С недавних пор пошли разговоры, что у нас все–таки есть одна партия, которая не подвержена коррупции. Название этой партии — СДПК.
   

Не будем затрагивать экономическую сторону дела, хотя тут тоже не все гладко. Возьмем политический аспект. Так вот, эта партия на выборах не заняла первое место, тем не менее ее фракция дважды получила мандат на формирование парламентской коалиции. Если она вдруг развалится, наверное, история опять повторится.
   

Нынче социал–демократы чувствуют себя почти как представители политического гегемона. В недавних непрямых выборах бишкекского и ошского градоначальников они применили технологии, присущие как раз партии–правителю.

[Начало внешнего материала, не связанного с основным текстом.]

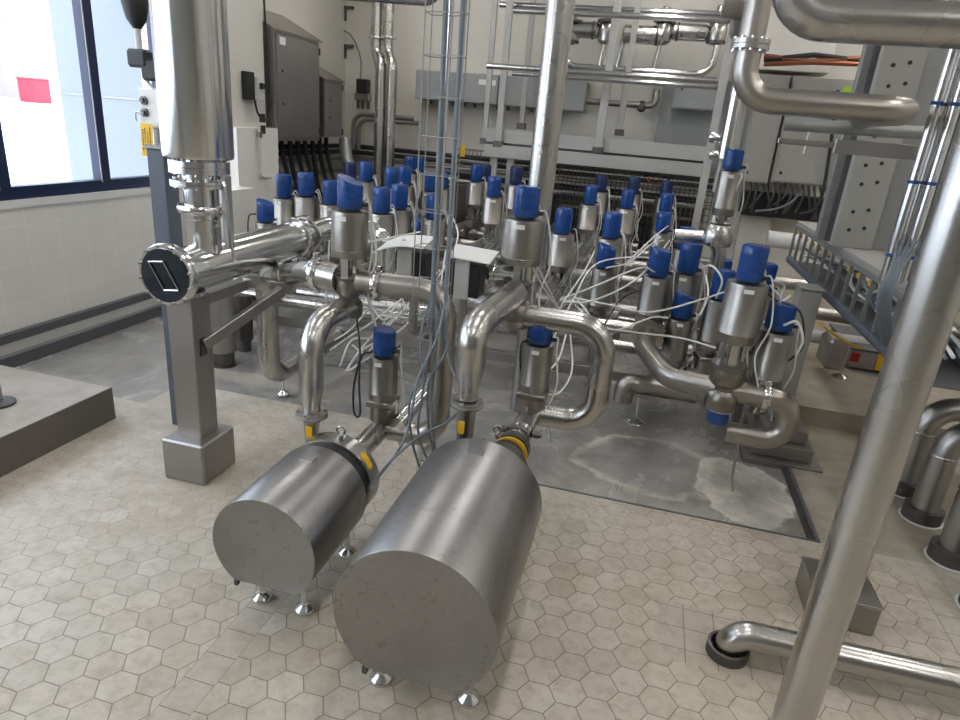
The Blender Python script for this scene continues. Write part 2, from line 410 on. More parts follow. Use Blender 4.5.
# left wall with the window opening, enlarged out of view for more daylight
WY0, WY1, WZ0, WZ1 = -4.4, 6.0, 1.13, 3.9
S('wall_left', 'walltile', XL - .3, XL, YF, YB, -.1, 1.07)
S('wall_left', 'plaster', XL - .3, XL, YF, WY0, 1.07, ZC)
S('wall_left', 'plaster', XL - .3, XL, WY1, YB, 1.07, ZC)
S('wall_left', 'plaster', XL - .3, XL, WY0, WY1, WZ1, ZC)
S('window_1_sill', 'white', XL - .3, XL + .015, WY0, WY1, 1.07, WZ0)
wm = [-3.4, -2.3, -1.2, -.1, .95, 2.0, 3.05, 4.10, 5.11]
bm = bmesh.new(); xf0, xf1 = XL - .12, XL - .02
box(bm, xf0, xf1, WY0, WY1, WZ0, WZ0 + .10); box(bm, xf0, xf1, WY0, WY1, WZ1 - .1, WZ1)
for y in (WY0 + .04, WY1 - .04): box(bm, xf0, xf1 - .001, y - .04, y + .04, WZ0 + .1, WZ1 - .1)
for y in wm: box(bm, xf0, xf1 - .002, y - .05, y + .05, WZ0 + .1, WZ1 - .1)
wf = struct(finish(bm, 'window_1', 'frame_blue'))
bm = bmesh.new()
for y in wm: box(bm, xf1 - .001, xf1 + .006, y - .060, y - .050, WZ0 + .08, WZ1 - .08)
finish(bm, 'window_gasket', 'galv', wf)
ys = [WY0] + wm + [WY1]
for a, b in zip(ys[:-1], ys[1:]): B('pane', 'glass', XL - .075, XL - .065, a + .03, b - .03, WZ0 + .08, WZ1 - .08, wf, 0)
S('wall_back', 'backwall', XL, XR, YB, YB + .2, -.1, ZC)
S('wall_right', 'plaster', XR, XR + .2, YF, YB, -.1, ZC)
S('wall_front', 'grey_mach', XL, XR, YF - .2, YF, -.1, ZC)
S('ceiling', 'ceiling', XL - .3, XR, YF, YB, ZC, ZC + .2)
# pillar and lower casing at the corner behind the tall column
S('wall_pillar', 'plaster', XL, -4.42, 6.35, 7.05, 0, ZC)
S('trim_8', 'walltile', -4.42, -4.30, 6.30, 7.10, 0, 1.75)
S('trim_9', 'walltile', -4.42, -4.12, 5.9, 6.30, 0, 1.15)
# unseen ceiling lamps, added to bring the hall up to brightness
lampn = 0
for ix, x in enumerate((-3.2, -.2, 2.8, 5.4)):
    for iy, y in enumerate((-.6, 2.4, 5.4, 8.2)):
        t = B('added_ceiling_lamp', 'white', x - .16, x + .16, y - .8, y + .8, ZC - .10, ZC - .0, None, .004)
        tag(t, 'long white ceiling lamp added above the hall for brightness, outside the picture', 'lamp', 'added ceiling lamps above the hall')
        B('diffuser', 'lamp', x - .13, x + .13, y - .76, y + .76, ZC - .112, ZC - .101, t, 0)

# ------------------------------------------------------------------ outside the window
def OS(name, mat, *a): return struct(B(name, mat, *a, bev=0))
OS('ground_outside', 'snow', -200, XL - .31, -100, 150, -.8, -.6)
bx_, by_ = at(30, 60, X=-120), at(46, 60, X=-120)
t = B('building', 'facade', -140, -120, 5, by_.y, -.6, 30, None, 0); tag(t, 'pale rendered building seen through the left window', 'building')
for px in (-30, -10, 9, 30):
    for py in (75, 18, -45):
        q = at(px, py, X=-120)
        f = B('window', 'lightgrey', -120.06, -119.9, q.y - 1.3, q.y + 1.3, q.z - 1.5, q.z + 1.5, t, 0); B('pane', 'grey_cab', -119.89, -119.86, q.y - .95, q.y + .95, q.z - 1.15, q.z + 1.15, f, 0)
p, p_ = at(36, 103, Z=-.6), at(48, 81, X=at(36, 103, Z=-.6).x)
t = B('container', 'containered', p.x - 3, p.x, p.y, p.y + 2.9, -.6, p_.z, None, .03)
tag(t, 'red container standing in the snowy yard outside the window', 'container')
B('lid', 'containered', p.x - 3.1, p.x + .1, p.y - .1, p.y + 3.0, p_.z, p_.z + .2, t, .02)
q = at(20, 128, Z=-.6).x; q2 = at(20, 122, Z=-.6).x
OS('pavement_outside', 'grey_mach', q2, q, -60, 60, -.6, -.58)
# pale panelled annex that fills the right part of the window
pA = at(60, 90, Y=6.6)
OS('wall_annex', 'panelblue', pA.x, XL - .32, 6.6, 6.9, -.6, 7)
OS('wall_annex_joint', 'galv', pA.x, XL - .32, 6.585, 6.6, 1.93, 1.945)

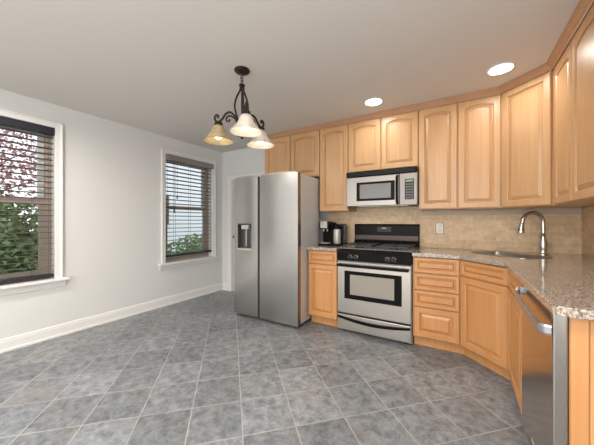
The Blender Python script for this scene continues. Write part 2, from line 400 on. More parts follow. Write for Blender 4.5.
# ------------------------------------------------------------ outside
bm = bmesh.new(); box(bm, -18, XL-.9, -12, 16, -.6, -.5); obj('ground', bm, GRASS, kind='structure')
def foliage(bm, c, r, n, size, flat=1):
    for k in range(n):
        while True:
            v = Vector((random.uniform(-1, 1), random.uniform(-1, 1), random.uniform(-1, 1)))
            if v.length < 1: break
        if v.length > 0: v = v*(.55+.45*v.length)/max(v.length, .3)*v.length
        p = Vector(c)+Vector((v.x*r[0], v.y*r[1], v.z*r[2]))
        M = Matrix.Rotation(random.uniform(0, 6.28), 3, 'Z') @ Matrix.Rotation(random.uniform(-1.57, 1.57), 3, 'X') @ Matrix.Rotation(random.uniform(-1.2, 1.2), 3, 'Y')
        s = size*random.uniform(.6, 1.3)
        q = [(-s*.5, 0, 0), (0, -s*.32, s*.06), (s*.5, 0, 0), (0, s*.32, s*.06)]
        bm.faces.new([bm.verts.new(p+M @ Vector(a)) for a in q])
def shrub(label, c, r, n, m, size=.09, cat='shrub', name='garden_shrub', trunk=None, group=None):
    t = thing(name, label, cat, (c[0], c[1], -.5), 0, group)
    z = c[2]+.5
    bm = bmesh.new(); foliage(bm, (0, 0, z), r, n, size); obj('foliage', bm, m, t)
    bm = bmesh.new(); h = z
    tube(bm, [(0, 0, -.02), (.03, .02, h*.5), (-.02, 0, h)], [.06*(r[0]+.3), .05*(r[0]+.3), .02], 8)
    for k in range(9):
        a = k*2.4; zz = h*(.35+.06*k)
        tube(bm, [(0, 0, zz), (math.cos(a)*r[0]*.4, math.sin(a)*r[1]*.4, zz+r[2]*.3), (math.cos(a)*r[0]*.8, math.sin(a)*r[1]*.8, zz+r[2]*.45)], [.022, .015, .006], 6)
    obj('trunk', bm, BARK, t)
    return t
shrub('dense green hedge bush filling the lower half of the left window', (-6.2, .95, .50), (.8, 1.1, 1.22), 14000, LEAFG, .10)
shrub('green hedge bush farther right, outside the left window', (-6.4, 3.05, .35), (.8, .8, .85), 3500, LEAFG, .11)
shrub('red-leaved tree in blossom beyond the upper half of the left window', (-8.4, 1.4, 2.6), (1.3, 1.6, 1.25), 2600, LEAFR, .09, 'tree', 'garden_tree')
shrub('low green bush outside the window near the corner', (-7.0, 5.6, .20), (.8, 1.2, .62), 2500, LEAFG, .11)
h = thing('neighbour_house', 'pale grey sided house across the garden seen through the blinds', 'house', (-13.5, 9.5, -.5))
bx('house_wall', SIDING, h, -2, 2, -4, 5, 0, 5.2)
bm = bmesh.new(); prism_y(bm, [(-2.3, 5.1), (2.3, 5.1), (0, 6.8)], -4.3, 5.3); obj('house_roof', bm, ROOFM, h)
for yy in (-2.4, .6, 3.2):
    wf = bx('house_window', TRIM, h, 1.99, 2.05, yy-.5, yy+.5, 1.5, 3.0); bx('house_window_pane', GLASSB, wf, 2.045, 2.06, yy-.43, yy+.43, 1.57, 2.93)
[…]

К тому же сам глава государства предложил называть СДПК не партией власти, а президентской. И тот факт, что, согласно Основному закону, президент должен быть надпартийным и прекратить любые действия, связанные с деятельностью политических партий, оказался никем не замеченным.
   

Такая “бархатная реприватизация” политической сферы, в ходе которой большой куш достается лишь одной партии, вполне может привести к появлению новой победившей, никому, кроме себя, не подконтрольной группы без всякой там семьи, но с политическим “крестным отцом”.
   

И она станет лучшей базой или основой для очередного витка новых видов коррупции, что мы помним аж с брежневских времен.

* * *


   

Из всего вышесказанного вытекает один вывод. Пока верхи не научатся вести себя строго в рамках тех правил, которые они придумали и установили сами для себя, останутся официальной болтологией всякие разговоры не только об устранении коррупции, но и о демократии, парламентаризме, честности и порядочности вообще.